- **TASK PROMPT**
Set down the data below without change, skipping the pictures it holds.

- **INFORMATION SHOWN**
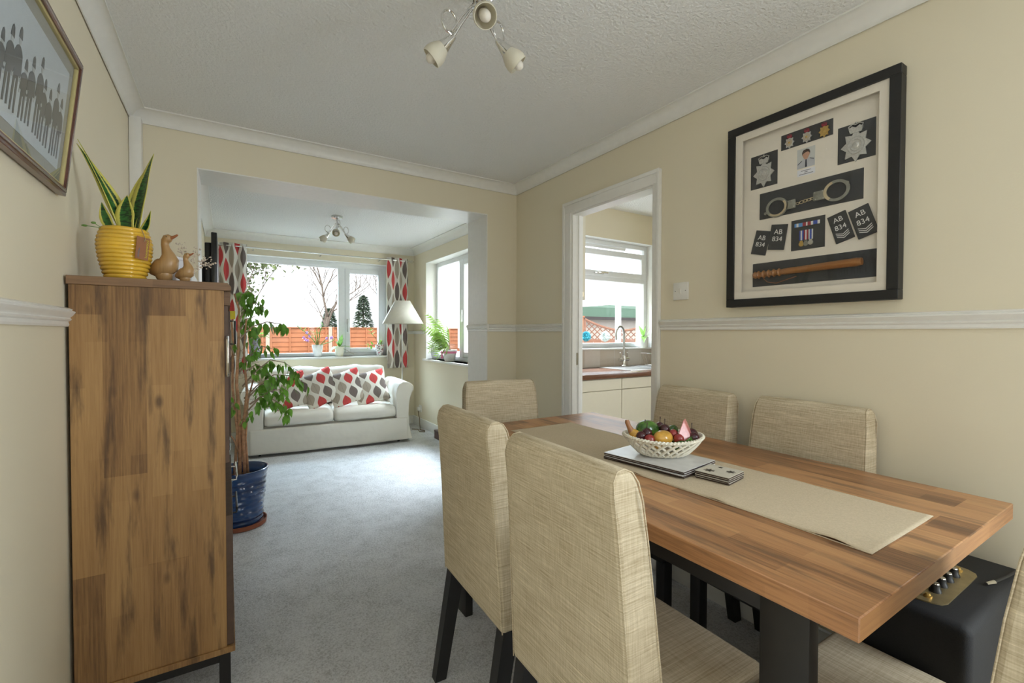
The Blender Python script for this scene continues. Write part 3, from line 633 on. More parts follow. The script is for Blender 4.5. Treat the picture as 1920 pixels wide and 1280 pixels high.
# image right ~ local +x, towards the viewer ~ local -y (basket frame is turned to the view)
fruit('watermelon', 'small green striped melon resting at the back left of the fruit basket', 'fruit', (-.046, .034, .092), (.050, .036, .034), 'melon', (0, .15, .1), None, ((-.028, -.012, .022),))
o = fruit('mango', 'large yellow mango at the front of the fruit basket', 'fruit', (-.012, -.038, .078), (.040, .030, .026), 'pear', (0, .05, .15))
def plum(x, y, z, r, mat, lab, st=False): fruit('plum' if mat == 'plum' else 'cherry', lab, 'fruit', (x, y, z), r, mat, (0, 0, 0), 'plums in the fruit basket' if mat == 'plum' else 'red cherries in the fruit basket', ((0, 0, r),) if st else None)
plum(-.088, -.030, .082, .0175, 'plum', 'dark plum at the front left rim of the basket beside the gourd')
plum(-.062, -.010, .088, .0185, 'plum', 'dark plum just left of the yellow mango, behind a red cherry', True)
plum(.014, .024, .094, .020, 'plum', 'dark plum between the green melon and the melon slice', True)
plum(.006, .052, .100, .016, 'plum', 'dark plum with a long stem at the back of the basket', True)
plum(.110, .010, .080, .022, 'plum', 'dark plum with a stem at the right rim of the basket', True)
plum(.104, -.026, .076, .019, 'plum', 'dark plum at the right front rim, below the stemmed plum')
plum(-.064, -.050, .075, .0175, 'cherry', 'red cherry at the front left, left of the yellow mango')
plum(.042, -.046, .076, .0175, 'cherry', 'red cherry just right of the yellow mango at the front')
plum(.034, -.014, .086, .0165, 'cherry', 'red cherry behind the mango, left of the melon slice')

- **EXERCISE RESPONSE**
The Blender Python script for this scene continues. Write part 3, from line 633 on. More parts follow. The script is for Blender 4.5. Treat the picture as 1920 pixels wide and 1280 pixels high.
# image right ~ local +x, towards the viewer ~ local -y (basket frame is turned to the view)
fruit('watermelon', 'small green striped melon resting at the back left of the fruit basket', 'fruit', (-.046, .034, .092), (.050, .036, .034), 'melon', (0, .15, .1), None, ((-.028, -.012, .022),))
o = fruit('mango', 'large yellow mango at the front of the fruit basket', 'fruit', (-.012, -.038, .078), (.040, .030, .026), 'pear', (0, .05, .15))
def plum(x, y, z, r, mat, lab, st=False): fruit('plum' if mat == 'plum' else 'cherry', lab, 'fruit', (x, y, z), r, mat, (0, 0, 0), 'plums in the fruit basket' if mat == 'plum' else 'red cherries in the fruit basket', ((0, 0, r),) if st else None)
plum(-.088, -.030, .082, .0175, 'plum', 'dark plum at the front left rim of the basket beside the gourd')
plum(-.062, -.010, .088, .0185, 'plum', 'dark plum just left of the yellow mango, behind a red cherry', True)
plum(.014, .024, .094, .020, 'plum', 'dark plum between the green melon and the melon slice', True)
plum(.006, .052, .100, .016, 'plum', 'dark plum with a long stem at the back of the basket', True)
plum(.110, .010, .080, .022, 'plum', 'dark plum with a stem at the right rim of the basket', True)
plum(.104, -.026, .076, .019, 'plum', 'dark plum at the right front rim, below the stemmed plum')
plum(-.064, -.050, .075, .0175, 'cherry', 'red cherry at the front left, left of the yellow mango')
plum(.042, -.046, .076, .0175, 'cherry', 'red cherry just right of the yellow mango at the front')
plum(.034, -.014, .086, .0165, 'cherry', 'red cherry behind the mango, left of the melon slice')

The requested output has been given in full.